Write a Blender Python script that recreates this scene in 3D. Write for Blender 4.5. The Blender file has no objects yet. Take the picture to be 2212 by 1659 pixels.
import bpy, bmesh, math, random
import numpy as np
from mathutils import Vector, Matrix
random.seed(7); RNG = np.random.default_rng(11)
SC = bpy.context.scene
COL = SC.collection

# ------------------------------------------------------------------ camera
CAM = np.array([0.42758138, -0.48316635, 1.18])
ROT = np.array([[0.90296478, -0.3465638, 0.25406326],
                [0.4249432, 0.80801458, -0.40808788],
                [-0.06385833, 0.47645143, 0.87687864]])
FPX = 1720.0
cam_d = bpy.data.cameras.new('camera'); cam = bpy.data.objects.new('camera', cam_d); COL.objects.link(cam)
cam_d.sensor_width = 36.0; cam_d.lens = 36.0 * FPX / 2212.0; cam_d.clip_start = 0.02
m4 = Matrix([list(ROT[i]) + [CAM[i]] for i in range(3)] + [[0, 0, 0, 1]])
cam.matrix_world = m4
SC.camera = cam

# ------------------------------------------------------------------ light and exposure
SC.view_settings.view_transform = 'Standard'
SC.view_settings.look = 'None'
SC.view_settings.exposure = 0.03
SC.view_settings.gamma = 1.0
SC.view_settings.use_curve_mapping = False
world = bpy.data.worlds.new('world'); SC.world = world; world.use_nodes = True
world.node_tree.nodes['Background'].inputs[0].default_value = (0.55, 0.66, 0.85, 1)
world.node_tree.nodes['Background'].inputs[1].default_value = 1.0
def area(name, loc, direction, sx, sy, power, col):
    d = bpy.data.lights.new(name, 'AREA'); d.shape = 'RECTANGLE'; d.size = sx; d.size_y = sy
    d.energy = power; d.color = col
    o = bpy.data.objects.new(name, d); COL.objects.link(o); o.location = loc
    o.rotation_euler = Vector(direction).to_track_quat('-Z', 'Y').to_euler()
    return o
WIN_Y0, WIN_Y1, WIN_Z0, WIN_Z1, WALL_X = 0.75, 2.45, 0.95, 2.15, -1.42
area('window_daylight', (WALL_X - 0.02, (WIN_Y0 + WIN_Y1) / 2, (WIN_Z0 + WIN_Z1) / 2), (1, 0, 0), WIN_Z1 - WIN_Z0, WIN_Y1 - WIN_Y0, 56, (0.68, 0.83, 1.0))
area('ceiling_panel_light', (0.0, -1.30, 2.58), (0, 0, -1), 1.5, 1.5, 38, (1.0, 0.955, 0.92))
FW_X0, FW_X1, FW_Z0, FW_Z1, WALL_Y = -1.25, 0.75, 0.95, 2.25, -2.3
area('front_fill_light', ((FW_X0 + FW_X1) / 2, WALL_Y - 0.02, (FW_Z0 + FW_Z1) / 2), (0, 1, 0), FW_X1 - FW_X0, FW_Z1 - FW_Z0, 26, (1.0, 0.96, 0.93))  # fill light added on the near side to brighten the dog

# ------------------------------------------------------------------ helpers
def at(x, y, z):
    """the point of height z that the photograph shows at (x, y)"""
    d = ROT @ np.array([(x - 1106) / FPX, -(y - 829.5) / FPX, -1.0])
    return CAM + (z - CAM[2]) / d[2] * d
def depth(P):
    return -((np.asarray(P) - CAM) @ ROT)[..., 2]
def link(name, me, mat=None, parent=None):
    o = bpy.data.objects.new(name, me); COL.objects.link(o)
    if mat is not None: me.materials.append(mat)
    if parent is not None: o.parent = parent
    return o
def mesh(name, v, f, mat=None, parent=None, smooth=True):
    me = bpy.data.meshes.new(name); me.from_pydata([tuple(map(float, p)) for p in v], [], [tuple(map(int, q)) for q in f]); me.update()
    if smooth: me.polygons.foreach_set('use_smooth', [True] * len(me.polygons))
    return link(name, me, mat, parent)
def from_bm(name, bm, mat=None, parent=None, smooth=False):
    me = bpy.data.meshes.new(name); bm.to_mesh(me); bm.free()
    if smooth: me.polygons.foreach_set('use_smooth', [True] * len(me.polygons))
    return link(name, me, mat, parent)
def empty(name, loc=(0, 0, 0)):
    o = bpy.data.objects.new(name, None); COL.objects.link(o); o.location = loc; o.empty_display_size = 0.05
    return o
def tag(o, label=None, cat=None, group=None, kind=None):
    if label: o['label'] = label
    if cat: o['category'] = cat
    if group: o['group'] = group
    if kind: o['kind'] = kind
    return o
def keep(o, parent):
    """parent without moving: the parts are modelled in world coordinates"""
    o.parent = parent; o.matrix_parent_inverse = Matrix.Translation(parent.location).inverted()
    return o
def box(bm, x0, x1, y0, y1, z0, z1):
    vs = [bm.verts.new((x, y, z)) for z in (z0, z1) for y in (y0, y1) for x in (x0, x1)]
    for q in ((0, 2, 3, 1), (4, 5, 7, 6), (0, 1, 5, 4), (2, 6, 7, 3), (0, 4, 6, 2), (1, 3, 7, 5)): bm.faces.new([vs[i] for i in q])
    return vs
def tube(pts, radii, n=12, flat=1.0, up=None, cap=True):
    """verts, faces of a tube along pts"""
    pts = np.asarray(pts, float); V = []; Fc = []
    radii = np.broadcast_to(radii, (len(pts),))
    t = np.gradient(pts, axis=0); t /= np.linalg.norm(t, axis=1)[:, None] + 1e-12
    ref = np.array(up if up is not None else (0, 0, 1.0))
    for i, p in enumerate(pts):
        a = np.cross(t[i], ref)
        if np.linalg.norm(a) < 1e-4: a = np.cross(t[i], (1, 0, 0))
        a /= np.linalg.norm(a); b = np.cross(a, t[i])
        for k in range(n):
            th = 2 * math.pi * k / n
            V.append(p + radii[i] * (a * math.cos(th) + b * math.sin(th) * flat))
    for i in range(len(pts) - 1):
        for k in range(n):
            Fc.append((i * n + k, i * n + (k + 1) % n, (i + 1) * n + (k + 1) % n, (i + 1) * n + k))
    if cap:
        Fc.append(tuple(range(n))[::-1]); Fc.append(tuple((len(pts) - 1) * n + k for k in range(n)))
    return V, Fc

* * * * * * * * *

Copy out the listing above, line by line and exactly, from its first line to the line holding "COL = SC.collection", inclusive.

Response for this exercise:
Write a Blender Python script that recreates this scene in 3D. Write for Blender 4.5. The Blender file has no objects yet. Take the picture to be 2212 by 1659 pixels.
import bpy, bmesh, math, random
import numpy as np
from mathutils import Vector, Matrix
random.seed(7); RNG = np.random.default_rng(11)
SC = bpy.context.scene
COL = SC.collection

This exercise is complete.